Pemerintah Indonesia mengubah strategi infrastruktur digitalnya dengan bergeser ke ekosistem pusat data yang lebih kolaboratif dibanding mengembangkan pusat data nasional (PDN) yang terpusat dan berbiaya besar. 


Direktur Jenderal Teknologi Pemerintah Digital Kementerian Komunikasi dan Digital (Komdigi), Mira Tayyiba, mengatakan bahwa PDN harus menjadi sarana kolaboratif yang menghubungkan pemerintah dan industri swasta untuk memperkuat ketahanan dan kedaulatan data nasional. 


“Dalam ekosistem ini, pusat data bukan hanya dikelola pemerintah, tapi juga bisa didukung pihak ketiga yang memenuhi persyaratan. Pendekatan kolaboratif ini membuat kapasitas dan ketahanan data kita jauh lebih kuat,” kata Mira. 

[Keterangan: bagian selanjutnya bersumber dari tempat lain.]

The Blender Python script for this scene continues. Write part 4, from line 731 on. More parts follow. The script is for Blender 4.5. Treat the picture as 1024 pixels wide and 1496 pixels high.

Hal itu disampaikan Mira pada saat menyampaikan pidato kunci (keynote speech) bertajuk “Tackling Issues in Modernizing Digital Government” di acara Digital Transformation Indonesia Conference & Expo (DTI-CX) 2025 di Jakarta baru-baru ini.


Mira menjelaskan bahwa perubahan strategi ini sejalan dengan Rencana Pembangunan Jangka Menengah Nasional (RPJMN) 2025-2029, di mana pemerintah dituntut tidak hanya menghadirkan layanan publik yang aman dan mudah diakses, tetapi juga membangun ekosistem digital yang mampu mendorong kolaborasi lintas instansi dan pemanfaatan data bersama.     


Dengan menggunakan model ekosistem kolaboratif, PDN tidak hanya dikelola oleh Komdigi atau instansi pemerintah tertentu, tetapi juga dapat melibatkan penyedia cloud dan industri pusat data swasta yang memenuhi standar keamanan serta kedaulatan data, sesuai dengan Keputusan Menteri Kominfo Nomor 519 Tahun 2024, Mira menambahkan. 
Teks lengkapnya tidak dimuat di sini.